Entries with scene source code
+---+

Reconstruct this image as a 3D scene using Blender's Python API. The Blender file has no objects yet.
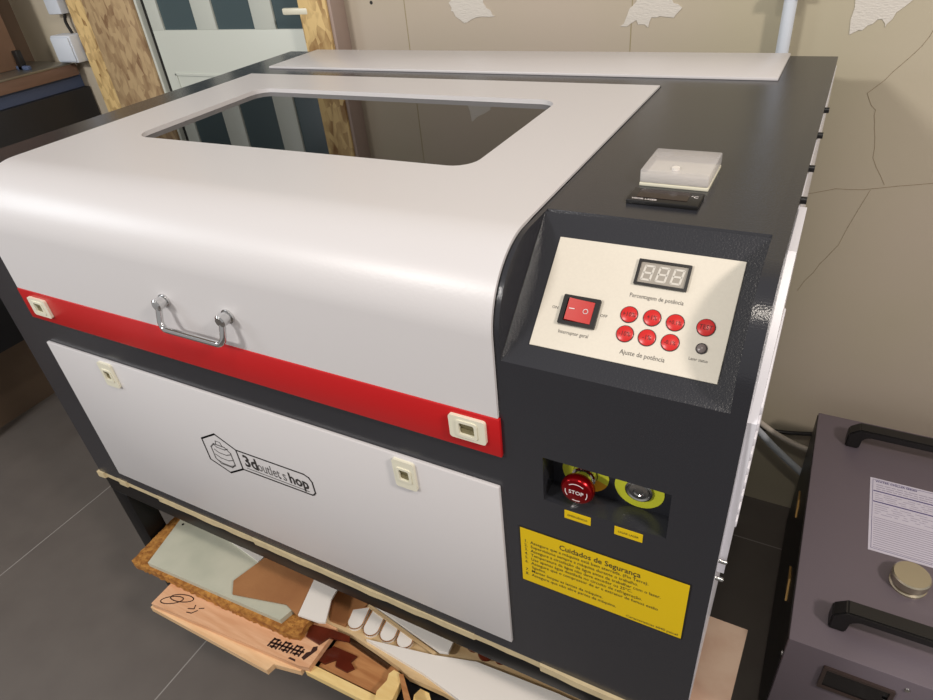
import bpy, bmesh, math, random
from mathutils import Matrix, Vector, Quaternion

S = bpy.context.scene
C = S.collection
PI = math.pi
R = math.radians

# ------------------------------------------------------------------ camera, world, lamps, exposure
cd = bpy.data.cameras.new('camera'); cam = bpy.data.objects.new('camera', cd); C.objects.link(cam)
YAW, PIT, ROL, FPX = 0.54303, -0.60763, -0.10652, 649.76
fw = Vector((-math.sin(YAW)*math.cos(PIT), math.cos(YAW)*math.cos(PIT), math.sin(PIT)))
rt = Vector((math.cos(YAW), math.sin(YAW), 0)); up = rt.cross(fw)
r2 = math.cos(ROL)*rt + math.sin(ROL)*up; u2 = -math.sin(ROL)*rt + math.cos(ROL)*up
M = Matrix((r2, u2, -fw)).transposed().to_4x4()
M.translation = Vector((1.00957, -0.39018, 0.76764))
cam.matrix_world = M
cd.sensor_fit = 'HORIZONTAL'; cd.sensor_width = 36; cd.lens = 36*FPX/933
cd.clip_start = 0.01
S.camera = cam

w = bpy.data.worlds.new('world'); S.world = w; w.use_nodes = True
w.node_tree.nodes['Background'].inputs[0].default_value = (1.0, 0.97, 0.95, 1)
w.node_tree.nodes['Background'].inputs[1].default_value = 0.38

def area(name, loc, target, sx, sy, power, col):
    l = bpy.data.lights.new(name, 'AREA'); l.shape = 'RECTANGLE'; l.size = sx; l.size_y = sy
    l.energy = power; l.color = col
    o = bpy.data.objects.new(name, l); C.objects.link(o)
    o.location = loc
    o.rotation_euler = (Vector(target)-Vector(loc)).to_track_quat('-Z', 'Y').to_euler()
    return o
area('ceiling_lamp', (-0.65, -2.0, 1.9), (0.4, 0.4, 0.3), 0.5, 0.16, 37, (1.0, 0.96, 0.92))
area('ceiling_lamp', (2.3, -0.5, 1.65), (0.5, 0.3, 0.2), 0.22, 0.22, 22, (1.0, 0.88, 0.80))
area('ceiling_lamp', (1.04, -0.60, 1.9), (0.95, 0.1, 0.4), 0.14, 0.12, 5, (1.0, 0.91, 0.80))
area('window_light', (-1.04, -0.60, 0.98), (0.2, 0.0, 0.45), 0.5, 0.4, 6, (0.9, 0.95, 1.0))

S.view_settings.view_transform = 'Standard'; S.view_settings.look = 'None'
S.view_settings.exposure = 0.0; S.view_settings.gamma = 1.0
S.view_settings.use_curve_mapping = False

# ------------------------------------------------------------------ materials
def lin(c):
    c /= 255.0
    return c/12.92 if c <= 0.04045 else ((c+0.055)/1.055)**2.4
def rgb(r, g, b): return (lin(r), lin(g), lin(b), 1)

def mat(name, col, rough=0.5, metal=0.0, bump=0.0, bscale=300.0, var=0.0, vscale=6.0, col2=None, spec=0.5, stretch=None, detail=4.0, coat=0.0):
    m = bpy.data.materials.new(name); m.use_nodes = True
    nt = m.node_tree; b = nt.nodes['Principled BSDF']
    b.inputs['Base Color'].default_value = col
    b.inputs['Roughness'].default_value = rough
    b.inputs['Metallic'].default_value = metal
    b.inputs['Specular IOR Level'].default_value = spec
    if coat: b.inputs['Coat Weight'].default_value = coat; b.inputs['Coat Roughness'].default_value = 0.08
    tc = nt.nodes.new('ShaderNodeTexCoord')
    src = tc.outputs['Object']
    if stretch:
        mp = nt.nodes.new('ShaderNodeMapping'); mp.inputs['Scale'].default_value = stretch
        nt.links.new(src, mp.inputs[0]); src = mp.outputs[0]
    if bump:
        n = nt.nodes.new('ShaderNodeTexNoise'); n.inputs['Scale'].default_value = bscale; n.inputs['Detail'].default_value = 2
        nt.links.new(src, n.inputs['Vector'])
        bp = nt.nodes.new('ShaderNodeBump'); bp.inputs['Strength'].default_value = bump; bp.inputs['Distance'].default_value = 0.002
        nt.links.new(n.outputs[0], bp.inputs['Height']); nt.links.new(bp.outputs[0], b.inputs['Normal'])
    if var or col2:
        n = nt.nodes.new('ShaderNodeTexNoise'); n.inputs['Scale'].default_value = vscale; n.inputs['Detail'].default_value = detail
        nt.links.new(src, n.inputs['Vector'])
        rp = nt.nodes.new('ShaderNodeValToRGB')
        c2 = col2 or tuple(max(0, v*(1-var)) for v in col[:3])+(1,)
        rp.color_ramp.elements[0].position = 0.35; rp.color_ramp.elements[1].position = 0.65
        rp.color_ramp.elements[0].color = c2; rp.color_ramp.elements[1].color = col
        nt.links.new(n.outputs[0], rp.inputs[0]); nt.links.new(rp.outputs[0], b.inputs['Base Color'])
    return m

DARK = mat('dark_powder_coat', rgb(46, 47, 52), 0.21, bump=0.10, bscale=620)
DARKT = mat('dark_textured_paint', rgb(54, 55, 57), 0.27, bump=0.55, bscale=330)
WHITE = mat('white_powder_coat', rgb(212, 210, 211), 0.36, bump=0.05, bscale=350)
WHITEP = mat('white_side_paint', rgb(232, 232, 240), 0.25)
RED = mat('red_paint', rgb(190, 24, 28), 0.35)
CREAM = mat('cream_plastic', rgb(228, 225, 205), 0.35)
HOLE = mat('latch_cavity', rgb(120, 112, 80), 0.5)
PLATE = mat('brushed_cream_plate', rgb(218, 212, 198), 0.55, bump=0.03, bscale=900, var=0.03, vscale=400)
BLACKP = mat('black_plastic', rgb(26, 25, 25), 0.4)
BLACKG = mat('black_gloss', rgb(18, 17, 18), 0.15)
INK = mat('ink', rgb(45, 42, 42), 0.6)
INKG = mat('grey_ink', rgb(96, 94, 94), 0.6)
INKW = mat('white_ink', rgb(230, 225, 225), 0.5)
REDP = mat('red_plastic', rgb(205, 40, 38), 0.3)
REDROCK = mat('red_rocker', rgb(184, 24, 20), 0.38)
REDA = mat('red_anodised_metal', rgb(150, 10, 18), 0.22, metal=0.75)
CHROME = mat('chrome', rgb(215, 215, 215), 0.1, metal=1.0)
STEEL = mat('steel', rgb(190, 190, 188), 0.25, metal=1.0)
YELLOW = mat('yellow_sticker', rgb(226, 192, 10), 0.45)
LIME = mat('lime_ring', rgb(222, 226, 60), 0.45)
ORANGE = mat('orange_ring', rgb(225, 160, 25), 0.45)
LCD = mat('grey_display', rgb(158, 152, 142), 0.25)
SEG = mat('display_segment', rgb(205, 201, 192), 0.4)
DARKRED = mat('dark_red_display', rgb(30, 12, 12), 0.12)
INNER = mat('inner_cavity', rgb(46, 44, 40), 0.6)
ALU = mat('aluminium', rgb(150, 148, 140), 0.35, metal=0.8)
FRAME = mat('black_steel_frame', rgb(12, 12, 14), 0.4, spec=0.25)
OSB = None
WALL = mat('plasterboard_wall', rgb(190, 178, 162), 0.85, bump=0.08, bscale=120, col2=rgb(184, 176, 152), vscale=1.6)
WALLL = mat('left_wall_shade_brown', rgb(120, 100, 82), 0.8, bump=0.08, bscale=90, var=0.2, vscale=5)  # brown puts the shade on the left wall into its colour
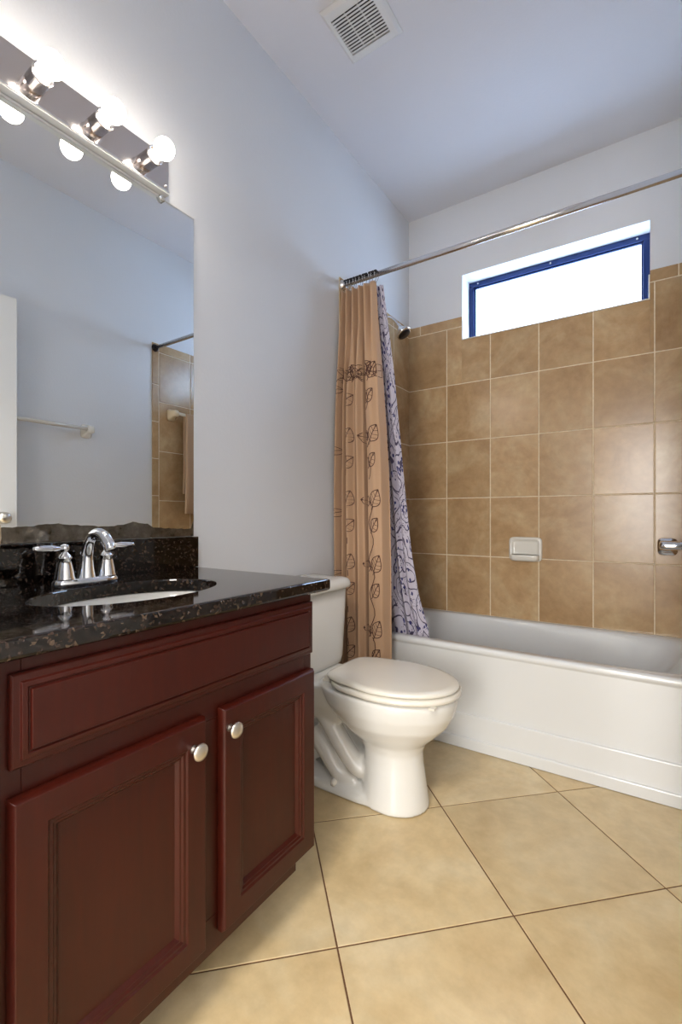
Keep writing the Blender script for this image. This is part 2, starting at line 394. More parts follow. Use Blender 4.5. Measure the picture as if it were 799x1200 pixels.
spec = [((tx0,tx1,1.994,ty1), 60, 0.4405), ((tx0+0.055,tx1-0.085,2.020,ty1-0.030), 9, 0.441), ((tx0+0.065,tx1-0.10,2.030,ty1-0.040), 8, 0.4385), ((tx0+0.072,tx1-0.112,2.036,ty1-0.046), 7, 0.432),
        ((tx0+0.08,tx1-0.14,2.042,ty1-0.052), 6, 0.40), ((tx0+0.095,tx1-0.21,2.058,ty1-0.066), 5, 0.28), ((tx0+0.11,tx1-0.27,2.075,ty1-0.085), 5, 0.16), ((tx0+0.14,tx1-0.33,2.11,ty1-0.115), 4.5, 0.10), ((tx0+0.22,tx1-0.45,2.17,ty1-0.18), 4, 0.082)]
for (x0,x1,y0,y1), p, z in spec: rs.append([(*sup(2*math.pi*(i+0.5)/n, x0, x1, y0, y1, p), z) for i in range(n)])
rings(bm, rs, True, False, True)
obj('basin', bm, M['tub'], tub, True)
bm = B(((tx0, 1.990, 0.002), (tx0+0.004, ty1, 0.436)), ((tx1-0.004, 1.990, 0.002), (tx1, ty1, 0.436)), ((tx0, ty1-0.004, 0.002), (tx1, ty1, 0.436)))
obj('side_flange', bm, M['tub'], tub)
bm = bmesh.new(); lathe(bm, [(0.028,0),(0.028,0.003),(0.012,0.004)], (tx0+0.30, 2.34, 0.0825), 'Z', 20); obj('drain', bm, M['chrome'], tub, True)

# ------------------------------------------------------------------ vanity cabinet
FX = -0.745
van = thing('vanity_cabinet', 'dark cherry wood vanity cabinet with two doors under a black granite counter', 'cabinet', (-1.0, 0.61, 0))
VY0, VY1 = 0.256, 0.966
wood = M['wood']
obj('body', B(((XL+0.002, VY0, 0.115), (XL+0.02, VY1, 0.775)), ((XL+0.02, VY0, 0.115), (FX-0.02, VY0+0.016, 0.8025)), ((XL+0.02, VY1-0.016, 0.115), (FX-0.02, VY1, 0.8025)), ((XL+0.02, VY0+0.016, 0.115), (FX-0.02, VY1-0.016, 0.131))), wood, van)
obj('face_frame', B(((FX-0.02, VY0, 0.115), (FX, VY0+0.04, 0.8025)), ((FX-0.02, VY1-0.03, 0.15), (FX, VY1, 0.8025)), ((FX-0.02, VY0+0.04, 0.765), (FX, VY1-0.03, 0.8025)),
    ((FX-0.02, VY0+0.04, 0.59), (FX, VY1-0.03, 0.665)), ((FX-0.02, VY0+0.04, 0.115), (FX, 0.906, 0.19)), ((FX-0.02, 0.906, 0.15), (FX, VY1-0.03, 0.19)), ((FX-0.02, 0.59, 0.19), (FX, 0.67, 0.59))), wood, van, bevel=0.0015)
obj('toe_kick', B(((FX-0.13, VY0, 0.0), (FX-0.115, 0.90, 0.115)), ((XL+0.002, 0.884, 0.0), (FX-0.13, 0.90, 0.115)), ((XL+0.002, VY0, 0.0), (FX-0.13, VY0+0.016, 0.115))), wood, van)
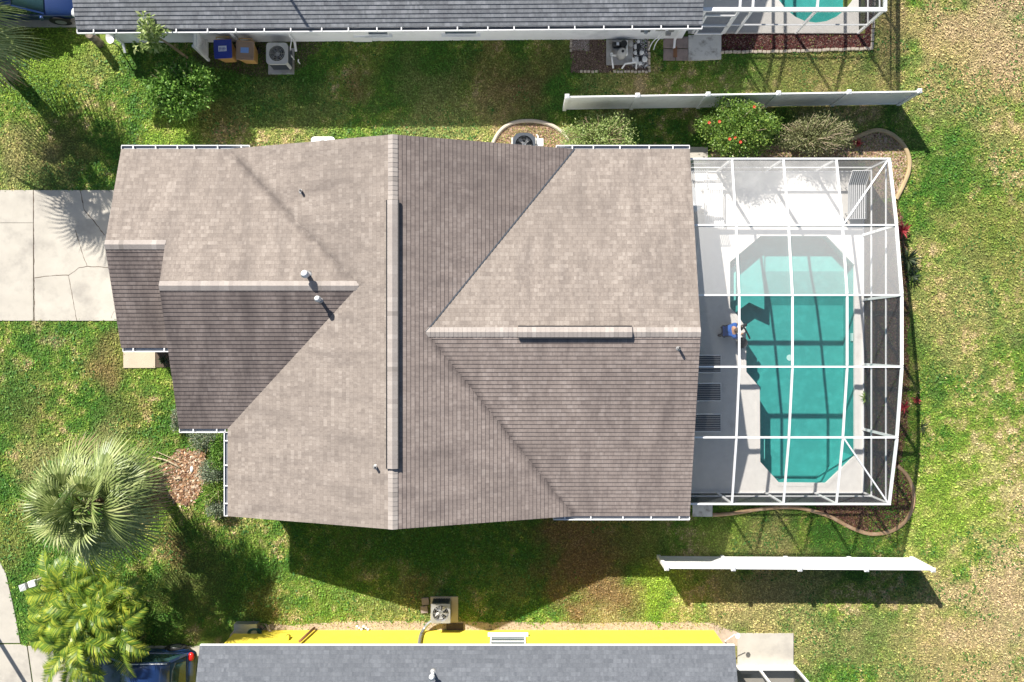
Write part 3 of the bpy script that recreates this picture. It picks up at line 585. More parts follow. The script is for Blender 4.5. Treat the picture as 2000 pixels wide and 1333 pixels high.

+---+

Begin at the top of the records above and retype each line exactly until the line containing "w.node_tree.nodes['Background'].inputs[1].default_value = 0.38", which is included. Skip all pictures.

Reconstruct this image as a 3D scene using Blender's Python API. The Blender file has no objects yet.
import bpy, bmesh, math, random
from mathutils import Matrix, Vector, Quaternion

S = bpy.context.scene
C = S.collection
PI = math.pi
R = math.radians

# ------------------------------------------------------------------ camera, world, lamps, exposure
cd = bpy.data.cameras.new('camera'); cam = bpy.data.objects.new('camera', cd); C.objects.link(cam)
YAW, PIT, ROL, FPX = 0.54303, -0.60763, -0.10652, 649.76
fw = Vector((-math.sin(YAW)*math.cos(PIT), math.cos(YAW)*math.cos(PIT), math.sin(PIT)))
rt = Vector((math.cos(YAW), math.sin(YAW), 0)); up = rt.cross(fw)
r2 = math.cos(ROL)*rt + math.sin(ROL)*up; u2 = -math.sin(ROL)*rt + math.cos(ROL)*up
M = Matrix((r2, u2, -fw)).transposed().to_4x4()
M.translation = Vector((1.00957, -0.39018, 0.76764))
cam.matrix_world = M
cd.sensor_fit = 'HORIZONTAL'; cd.sensor_width = 36; cd.lens = 36*FPX/933
cd.clip_start = 0.01
S.camera = cam

w = bpy.data.worlds.new('world'); S.world = w; w.use_nodes = True
w.node_tree.nodes['Background'].inputs[0].default_value = (1.0, 0.97, 0.95, 1)
w.node_tree.nodes['Background'].inputs[1].default_value = 0.38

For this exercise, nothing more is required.